>> Begin TASK DATA
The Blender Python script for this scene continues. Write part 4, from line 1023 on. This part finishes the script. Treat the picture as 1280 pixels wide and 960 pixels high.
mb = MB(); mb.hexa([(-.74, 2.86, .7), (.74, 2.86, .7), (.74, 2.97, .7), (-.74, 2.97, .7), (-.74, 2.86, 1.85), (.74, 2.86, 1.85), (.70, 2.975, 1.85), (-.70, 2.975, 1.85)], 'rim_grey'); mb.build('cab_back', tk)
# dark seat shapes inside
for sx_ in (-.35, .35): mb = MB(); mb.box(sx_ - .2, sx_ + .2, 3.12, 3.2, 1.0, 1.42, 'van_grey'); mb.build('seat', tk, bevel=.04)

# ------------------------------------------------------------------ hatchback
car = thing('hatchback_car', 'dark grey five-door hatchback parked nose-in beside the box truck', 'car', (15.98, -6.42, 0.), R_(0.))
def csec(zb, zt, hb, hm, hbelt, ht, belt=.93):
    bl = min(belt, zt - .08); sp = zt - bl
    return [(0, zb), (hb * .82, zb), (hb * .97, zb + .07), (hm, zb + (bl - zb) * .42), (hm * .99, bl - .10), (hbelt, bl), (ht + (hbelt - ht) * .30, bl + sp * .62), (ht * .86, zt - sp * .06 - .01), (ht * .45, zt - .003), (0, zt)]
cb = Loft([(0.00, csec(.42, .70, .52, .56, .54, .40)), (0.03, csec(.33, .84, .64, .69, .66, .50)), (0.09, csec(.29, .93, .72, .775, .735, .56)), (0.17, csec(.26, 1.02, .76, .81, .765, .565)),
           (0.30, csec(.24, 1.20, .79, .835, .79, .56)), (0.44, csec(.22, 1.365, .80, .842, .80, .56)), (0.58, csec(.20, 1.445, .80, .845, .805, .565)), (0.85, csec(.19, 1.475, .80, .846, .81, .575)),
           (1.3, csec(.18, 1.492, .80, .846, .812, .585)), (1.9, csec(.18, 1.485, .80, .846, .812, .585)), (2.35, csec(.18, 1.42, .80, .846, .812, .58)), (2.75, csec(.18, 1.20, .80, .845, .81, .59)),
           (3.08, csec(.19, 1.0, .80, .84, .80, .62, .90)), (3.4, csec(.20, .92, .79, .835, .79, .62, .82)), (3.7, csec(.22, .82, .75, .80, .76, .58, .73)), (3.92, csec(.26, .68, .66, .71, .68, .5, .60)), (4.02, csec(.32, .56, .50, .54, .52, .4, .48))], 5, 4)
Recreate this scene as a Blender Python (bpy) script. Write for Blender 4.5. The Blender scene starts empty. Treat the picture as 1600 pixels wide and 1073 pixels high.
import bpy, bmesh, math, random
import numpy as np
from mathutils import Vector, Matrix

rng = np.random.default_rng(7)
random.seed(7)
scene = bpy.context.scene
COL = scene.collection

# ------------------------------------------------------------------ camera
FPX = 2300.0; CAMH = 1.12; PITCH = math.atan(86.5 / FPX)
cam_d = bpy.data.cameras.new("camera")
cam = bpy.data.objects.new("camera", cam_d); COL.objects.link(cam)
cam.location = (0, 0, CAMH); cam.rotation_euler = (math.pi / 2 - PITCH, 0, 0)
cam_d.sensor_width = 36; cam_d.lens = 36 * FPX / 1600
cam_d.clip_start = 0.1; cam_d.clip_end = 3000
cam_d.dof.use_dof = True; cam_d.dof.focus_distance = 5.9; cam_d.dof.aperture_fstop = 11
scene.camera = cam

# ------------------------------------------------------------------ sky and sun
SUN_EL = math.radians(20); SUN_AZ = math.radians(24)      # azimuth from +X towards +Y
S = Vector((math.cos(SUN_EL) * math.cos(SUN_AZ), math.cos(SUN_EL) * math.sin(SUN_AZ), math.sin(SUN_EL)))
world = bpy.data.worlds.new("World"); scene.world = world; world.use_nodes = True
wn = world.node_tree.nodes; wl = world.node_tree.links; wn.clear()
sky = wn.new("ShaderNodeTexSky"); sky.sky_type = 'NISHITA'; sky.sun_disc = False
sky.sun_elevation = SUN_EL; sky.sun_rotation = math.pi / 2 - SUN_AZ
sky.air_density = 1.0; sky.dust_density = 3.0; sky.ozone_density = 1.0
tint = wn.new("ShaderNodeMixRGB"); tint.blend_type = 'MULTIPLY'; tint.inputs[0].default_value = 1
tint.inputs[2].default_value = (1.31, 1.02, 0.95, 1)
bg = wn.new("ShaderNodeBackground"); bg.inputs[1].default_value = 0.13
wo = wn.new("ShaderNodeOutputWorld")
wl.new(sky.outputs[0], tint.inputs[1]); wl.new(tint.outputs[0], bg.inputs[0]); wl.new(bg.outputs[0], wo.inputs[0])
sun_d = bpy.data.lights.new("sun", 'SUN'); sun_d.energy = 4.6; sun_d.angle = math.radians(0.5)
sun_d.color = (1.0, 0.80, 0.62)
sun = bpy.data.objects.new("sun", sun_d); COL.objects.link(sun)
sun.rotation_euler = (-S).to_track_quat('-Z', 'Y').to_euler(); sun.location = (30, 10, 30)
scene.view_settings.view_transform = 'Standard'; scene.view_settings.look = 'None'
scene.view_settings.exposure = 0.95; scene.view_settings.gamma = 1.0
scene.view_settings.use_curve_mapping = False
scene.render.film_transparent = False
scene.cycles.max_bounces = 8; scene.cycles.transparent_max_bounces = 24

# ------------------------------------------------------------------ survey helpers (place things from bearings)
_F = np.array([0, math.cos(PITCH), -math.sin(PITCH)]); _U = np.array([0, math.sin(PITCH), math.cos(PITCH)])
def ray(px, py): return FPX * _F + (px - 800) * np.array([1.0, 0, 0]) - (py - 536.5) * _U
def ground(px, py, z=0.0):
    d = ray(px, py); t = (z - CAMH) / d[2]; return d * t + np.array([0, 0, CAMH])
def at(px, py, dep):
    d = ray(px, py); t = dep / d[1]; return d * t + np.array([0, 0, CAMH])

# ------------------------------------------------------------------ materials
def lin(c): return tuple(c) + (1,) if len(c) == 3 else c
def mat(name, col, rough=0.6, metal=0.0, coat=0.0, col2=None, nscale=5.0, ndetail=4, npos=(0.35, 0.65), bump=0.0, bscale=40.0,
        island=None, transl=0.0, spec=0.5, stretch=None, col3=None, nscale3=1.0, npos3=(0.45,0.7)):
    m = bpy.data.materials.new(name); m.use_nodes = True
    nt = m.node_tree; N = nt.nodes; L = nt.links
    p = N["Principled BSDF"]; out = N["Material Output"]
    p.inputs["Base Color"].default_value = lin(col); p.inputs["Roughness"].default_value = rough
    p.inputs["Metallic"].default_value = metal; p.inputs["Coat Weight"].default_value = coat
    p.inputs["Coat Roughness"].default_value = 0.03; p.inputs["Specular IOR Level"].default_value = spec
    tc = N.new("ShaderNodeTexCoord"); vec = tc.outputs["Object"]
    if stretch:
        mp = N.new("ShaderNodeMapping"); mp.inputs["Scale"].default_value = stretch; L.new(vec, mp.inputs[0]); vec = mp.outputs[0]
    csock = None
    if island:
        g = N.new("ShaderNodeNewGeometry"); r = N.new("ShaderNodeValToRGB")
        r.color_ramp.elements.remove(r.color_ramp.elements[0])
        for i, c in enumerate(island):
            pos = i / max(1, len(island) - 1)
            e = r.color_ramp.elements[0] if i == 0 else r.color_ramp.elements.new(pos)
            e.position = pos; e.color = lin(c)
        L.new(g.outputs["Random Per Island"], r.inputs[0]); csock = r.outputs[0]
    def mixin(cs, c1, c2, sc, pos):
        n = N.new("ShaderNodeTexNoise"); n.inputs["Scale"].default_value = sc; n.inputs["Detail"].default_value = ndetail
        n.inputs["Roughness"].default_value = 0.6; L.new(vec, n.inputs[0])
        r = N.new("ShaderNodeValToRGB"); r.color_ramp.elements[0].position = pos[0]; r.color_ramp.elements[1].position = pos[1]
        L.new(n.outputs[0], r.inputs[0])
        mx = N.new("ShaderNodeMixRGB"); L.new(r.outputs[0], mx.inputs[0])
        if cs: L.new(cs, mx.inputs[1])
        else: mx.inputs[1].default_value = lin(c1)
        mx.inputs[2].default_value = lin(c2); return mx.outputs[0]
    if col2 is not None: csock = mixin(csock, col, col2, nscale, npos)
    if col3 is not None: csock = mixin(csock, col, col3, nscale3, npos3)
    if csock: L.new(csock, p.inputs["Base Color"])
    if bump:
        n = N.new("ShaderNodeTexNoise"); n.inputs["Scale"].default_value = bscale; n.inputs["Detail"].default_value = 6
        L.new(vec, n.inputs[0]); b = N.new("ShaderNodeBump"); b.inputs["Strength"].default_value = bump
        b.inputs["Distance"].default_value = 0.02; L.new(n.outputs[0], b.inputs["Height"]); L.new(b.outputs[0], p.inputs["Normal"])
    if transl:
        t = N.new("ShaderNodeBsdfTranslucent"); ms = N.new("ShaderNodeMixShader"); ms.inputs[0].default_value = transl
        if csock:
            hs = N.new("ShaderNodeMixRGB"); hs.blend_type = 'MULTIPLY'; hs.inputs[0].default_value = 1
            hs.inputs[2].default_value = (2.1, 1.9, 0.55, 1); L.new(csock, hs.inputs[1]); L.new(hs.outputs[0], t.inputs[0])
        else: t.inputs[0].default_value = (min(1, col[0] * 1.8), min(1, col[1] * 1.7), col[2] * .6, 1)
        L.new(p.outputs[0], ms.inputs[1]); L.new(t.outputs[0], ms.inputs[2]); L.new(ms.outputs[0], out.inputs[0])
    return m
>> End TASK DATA
EXERCISE OBJECTIVE
Your output should consist solely of the lines from the beginning of the entries through the line containing "for sx_ in (-.35, .35): mb", reproduced exactly.

OUTPUT FOR THIS TASK
The Blender Python script for this scene continues. Write part 4, from line 1023 on. This part finishes the script. Treat the picture as 1280 pixels wide and 960 pixels high.
mb = MB(); mb.hexa([(-.74, 2.86, .7), (.74, 2.86, .7), (.74, 2.97, .7), (-.74, 2.97, .7), (-.74, 2.86, 1.85), (.74, 2.86, 1.85), (.70, 2.975, 1.85), (-.70, 2.975, 1.85)], 'rim_grey'); mb.build('cab_back', tk)
# dark seat shapes inside
for sx_ in (-.35, .35): mb = MB(); mb.box(sx_ - .2, sx_ + .2, 3.12, 3.2, 1.0, 1.42, 'van_grey'); mb.build('seat', tk, bevel=.04)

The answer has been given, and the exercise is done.